The funeral was really sweet. I owe a special thanks to Isaac and our families for putting together such a nice program. I really appreciate all their help, especially because emotionally I wasn't able to handle those preparations. We were able to bury Peter and Jane at a cemetery where both Isaac and I have relatives buried. We had a nice little graveside service where my dad said a few words and Isaac's dad dedicated the grave.
Isaac's mom was even able to make cute little burial clothes for our babies on such short notice. And my aunt gave us a nice crocheted blanket that we could wrap them in. I wasn't able to see Peter and Jane actually wearing the clothes, but it was special to know that they were well taken care of by their family. It was wonderful to have the support of family and friends with us at this difficult time.
After the funeral we planted a memorial peach tree in Isaac's parents backyard. It will be nice to eat those peaches every year and think of my babies.
We also had to pick out a headstone for Peter and Jane's grave. I had a really hard time doing this. I don't think any mother plans on her children passing away, but it is really hard to bury your children. I never expected that I would have to think of what to engrave on their headstone for the rest of time. I have always said that people should just throw me in a pine box and not make a big deal about my funeral. But when it is my sweet babies that need the funeral,
I wanted to make sure everything would be nice and perfect. I still miss my little babies each day. I have never been an emotional person before, but now the smallest things remind me of them and I start to cry. Not being with my babies in this life is the hardest thing I have ever had to do. Right now it feels like I will never get over it. But I am so grateful that I know I will be with them again someday. I know they are being well taken care of until I can hold them in my arms again.
5 comments:
Marcy - I just keep thinking of you lately. I am so glad you got to go to Utah and have your little family be surrounded by your big families and just feel the support from them. I don't know how I could make it otherwise. You and Isaac have been thru so much. Take care of yourself. You are in my thoughts and prayers.
It was a very nice service... I hope you are doing okay.
Marcy,
I have also been thinking about you a lot lately. I am so glad that you got to bring your babies back to Utah to be buried and have been able to spend time with family. How difficult this time must be for you and Isaac. Please know that we are praying for you and that I know that Heavenly Father loves you and is mindful of you. You will be with your sweet children again and you will be able to raise them after the Savior comes again. Our thoughts and prayers are with you!

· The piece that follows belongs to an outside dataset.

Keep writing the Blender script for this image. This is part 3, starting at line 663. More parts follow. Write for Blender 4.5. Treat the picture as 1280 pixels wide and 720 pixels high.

Marcy- I am Rachelle Redford Sherwood's sister-in-law (our husband's are brothers). She sent me your story and I have spent all morning thinking of you. I, too, have lost two babies. Very different circumstances than yours (one died at 3 months old, one at 15 months old), but I know how you are feeling. If you ever need anyone to talk to who truly understands, feel free to contact me. If you want nothing to do with me, don't worry! I don't get offended easily (and you don't have to read the rest of this comment that quickly became a novel...sorry!
A few thoughts from someone who has been there (if these aren't relevant to you, feel free to not read them).
Heavenly Father IS aware of you and your little family. Sometimes it is really hard to remember that, but try not to forget it. Your babies are together in a much better place. They were perfect and just needed to get bodies so they could return home perfect. You are a very special person to have been given such special children. Some days, I am still angry over the loss of my children, but I just have to remind myself that they were too good for this world. We WILL see our kids again someday.
Don't let anyone tell you how to grieve. Everyone grieves in their own way. Don't let anyone say that you should 'be over it' or that you should be 'ready to move on because you are an eternal family'. You have to take the time to grieve. There will be days the rest of your life where it all of the sudden, it hits you again (well, at least for the first 3 years... I'll let you know as I get farther down the road as well). I think of my kids every day. I miss them every day. That is okay and will always be okay.
You CAN do this. You CAN endure this trial and come out a better person. Just keep praying and putting one foot in front of the other. Rely on your wonderful husband. Rely on your family and friends. Rely on Heavenly Father and Jesus Christ. There are a lot of prayers coming your way. They will(and I'm sure have) buoy you up. I don't even know you and feel such love for you. You are an amazing person. You are an amazing mother. Your children sing your praises because you did the one thing for them that they could not do for themselves. You gave them a body. They can't wait for the reunion either.
My deepest condolences to you and Isaac. I will be praying for your peace and comfort.
Sincerely,
Amanda Sherwood
amandajsherwood@yahoo.com
609-613-7322
Marci and Isaac,
Tori and I wanted to let you know that we are praying for you and your family. We love you guys.